Source:
https://scmp.com/sport/hong-kong/article/1227713/lui-helps-keep-fownes-yard-title-contention
Sport/ Hong Kong

Lui helps keep Fownes' yard in title contention

Tye Angland and Caspar Fownes celebrate with Slick Bullet.

Ten-pound claimer Dicky Lui Cheuk-yin bought himself a fresh look from Caspar Fownes after scoring his first win for the yard yesterday as part of a double that keeps Fownes in the four-cornered fight for the trainers' championship.

While Dennis Yip Chor-hong was getting all the attention by hitting the front over John Size for the first time, Fownes-trained City Of Lights (Lui) and Slick Bullet (Tye Angland) kept him ticking up to a half century, three off the pace and two ahead of Tony Cruz.

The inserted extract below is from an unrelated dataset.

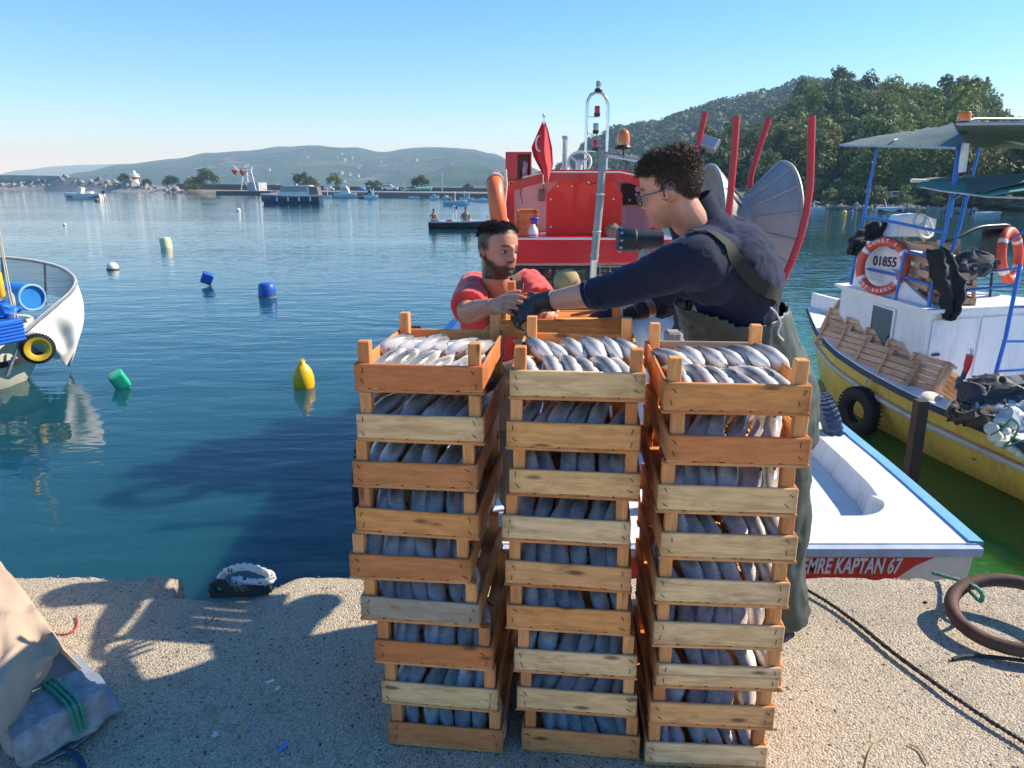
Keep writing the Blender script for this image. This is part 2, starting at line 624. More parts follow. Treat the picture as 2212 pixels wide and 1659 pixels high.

The Class Five win by City Of Lights in a rare straight sprint for the cellar dwellers was the first success for owner Didier Li Kwok-wai - son of the late Jockey Club chairman, Alan Li Fook-sum - since Fever Pitch won on international day 2007.

"It's great to get a winner again for Didier, who is a mate as well as an owner. The Li family had horses with my dad before me and we go back a long way," said Fownes, whose best win for the family was a 2005 Queen Mother Cup with Saturn.

"It has taken a while with this horse. I thought he was going to be better than this but he's been very nervous and done a few things wrong in races. Today was probably the most relaxed he's been saddling up and hopefully now he can made the step up to Class Four."

He added: "I put Dicky [Lui] on one in November and wasn't totally happy, so he was on probation but today has probably earned him another chance," Fownes said.

Slick Bullet's third all-weather sprint win of the season was helped by the slushy track and the neck margin wasn't too impressive, but Angland said it was better than it looked.

It was the highlight of Angland's day, with the Australian the afternoon's only victim in the stewards' room, earning a two-day careless riding ban for his effort on Young Talent in the fifth.